La semana que remeció a la Iglesia chilena
Fotografía tomada el 15 de mayo.
"Este Papa acostumbra a hacer cosas imprevistas". Cuando habló tras aterrizar en el aeropuerto Fuimicino de Roma, el 12 de mayo, había cierto desconcierto en el tono del cardenal Francisco Javier Errázuriz. Inicialmente no tenía previsto asistir a la convocatoria hecha por el Papa a todos los obispos chilenos. En su calidad de emérito, parecía considerar innecesaria su presencia. Pero un llamado de último minuto lo obligó a embarcarse de urgencia. El Papa quería que estuviera todo el episcopado chileno. Errázuriz, como varios obispos, no parecían entender por qué. "Esto que llame a todos los obispos es muy raro", comentó algo más relajado al llegar a Roma. "Da la idea de que la Iglesia chilena está muy mal".
Los cinco días siguientes dejarían clara la razón.
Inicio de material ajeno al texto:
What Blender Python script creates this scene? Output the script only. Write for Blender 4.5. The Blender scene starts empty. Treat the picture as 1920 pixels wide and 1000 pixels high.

Y de paso convertirían la cita en Roma de los obispos chilenos en un hito clave de la estrategia del Papa para abordar la crisis de los abusos en la Iglesia universal. "Los obispos chilenos visitan Roma para una corrección fraterna", escribía el periódico católico francés La Croix, mientras otros vaticanistas comentaban que los prelados venían a ser "reprendidos" por el Papa. Era inédito. Nunca antes un episcopado completo había sido citado en esas condiciones; los únicos antecedentes eran la convocatoria a los cardenales de EE.UU., en 2002, y a la cúpula del episcopado irlandés, en 2010. Antes de la primera reunión, los obispos seguían desconcertados: "Venimos a escuchar al Papa", decían casi al unísono.
El primer día partieron con entusiasmo. Un par de horas estimaban que duraría el encuentro. Sin embargo, todo terminó en menos de una. El Papa los recibió y los mandó a leer un texto de 10 páginas escrito por él. Les pidió reflexionar. La cortesía vaticana no disimuló la reprimenda que se ocultaba detrás. Y con la misma cortesía, algunos obispos en privado no ocultarían luego su molestia por un gesto imprevisto. "Al Papa le gusta sorprender", decían con una sonrisa algo forzada. Alojados en la Casa del Clero, a cinco cuadras del Vaticano, la mayoría de los obispos evitaba salir: afuera, un grupo de periodistas chilenos, instalados en un improvisado "campamento", los estaban esperando. Los pocos que lo hacían, caminaban rápido para evitar las grabadoras.
El episcopado chileno se había convertido en el símbolo de la crisis. "Estamos haciendo historia", decía el sacerdote español Jordi Bertomeu. "De esto se sale en comunión, no se salvará nadie solo", agregaba. Y sus palabras cobraron muy luego sentido. Dentro de la auletta Paulo VI en el Vaticano, el Papa había hecho un descarnado análisis del episcopado chileno, había hablado de una Iglesia que había perdido el rumbo. Y pese a que algunos, en privado, estimaron excesiva la crítica, sólo quedaba un camino: la renuncia. Hubo reticencias de algunos en privado, pero fueron superadas. Y en un hecho inédito, dimitieron en bloque. Como había adelantado Bertomeu, que conocía bien lo que se gestaba en el Vaticano, terminaron haciendo historia.